En mal de financement depuis des années, les acteurs du transport collectif ont accueilli avec soulagement les récentes annonces des gouvernements fédéral et provincial. Une bouffée d’air frais qui pourrait toutefois se traduire par un empressement à réaliser des projets qui, bien qu’ils soient parfois sur la table depuis longtemps, ne sont pas nécessairement prioritaires aujourd’hui. Mise en perspective.
« Il faut apprendre à dire non et à prendre son temps, lance sans ambages l’économiste Jean-François Lefebvre. Le transport collectif est à bout de souffle, je vous le concède, mais c’est un peu comme si cet état de sous-financement constant nous empêchait de réfléchir, de prendre le pas de recul nécessaire pour décider du meilleur projet à mettre en place. » Plus facile à dire qu’à faire ? Absolument, reconnaît le chargé de cours à l’Université du Québec à Montréal, mais c’est essentiel si on veut que le réseau réponde véritablement aux besoins actuels.
« Les projets de transport collectif se font plutôt rares, rappelle Christian Savard, directeur général de Vivre en ville, une organisation qui oeuvre pour un développement de collectivités viables partout au Québec. Alors, c’est certain que lorsqu’il y a des annonces de financement — qu’elles viennent du fédéral ou du provincial —, c’est comme une bouffée d’air frais qui fait énormément de bien. Le premier réflexe est donc de l’accueillir avec un soulagement évident, c’est ce qu’on a vu dans le milieu. » Sans bouder son plaisir, l’urbaniste de formation souligne toutefois que tous les projets ne se valent pas et que, collectivement, on gagnerait à remettre en question ce qui semble parfois faire consensus du côté du politique.
Priorités
Le prolongement de la ligne bleue, par exemple, dort dans les cartons depuis des années à Montréal, remis sur la table de manière sporadique. Sa faisabilité a fait l’objet de diverses études préparatoires qui ont déjà coûté près de 60 millions à l’Agence métropolitaine de Montréal. La semaine dernière, le premier ministre du Québec, Philippe Couillard, a laissé entendre, sans beaucoup d’équivoque, que le projet était de nouveau sur les rails, faisant ainsi écho aux récentes annonces de financement du fédéral. Or, alors que le gouvernement québécois estime qu’il s’agit là d’une priorité pour la métropole, rien n’est moins sûr sur le terrain.
En ce moment, on se fait un peu la guerre à coup de solution magique.
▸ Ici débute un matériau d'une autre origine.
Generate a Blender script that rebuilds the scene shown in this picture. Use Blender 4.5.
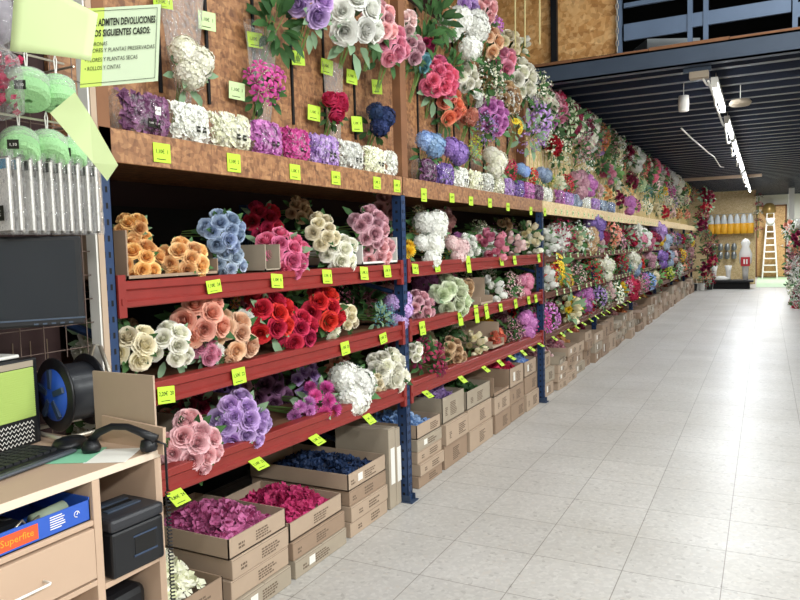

Or, aucune solution n’est parfaite si elle n’est pas mise à la bonne place.
« Comprenez-moi bien, je ne suis pas en train de dire que le prolongement de la ligne bleue est une mauvaise chose, explique Christian Savard, tout en gardant un ton prudent. Le problème, c’est qu’en ce moment, les besoins ne sont pas là. La ligne orange est sous haute pression. Les lignes d’autobus de l’axe nord-sud ne suffisent plus, le réseau manque d’oxygène. » En ce sens, les experts interrogés estiment que la priorité numéro un à Montréal est d’investir rapidement pour la conception d’un réseau intermédiaire qui désengorgerait celui déjà en place. « La fameuse “classe sardine” rend la vie des usagers particulièrement pénible, soutient celui qui occupe son poste depuis près d’une décennie. En tant qu’usager de la ligne orange et de l’autobus 55 [sur le boulevard Saint-Laurent], je m’en rends compte au quotidien. »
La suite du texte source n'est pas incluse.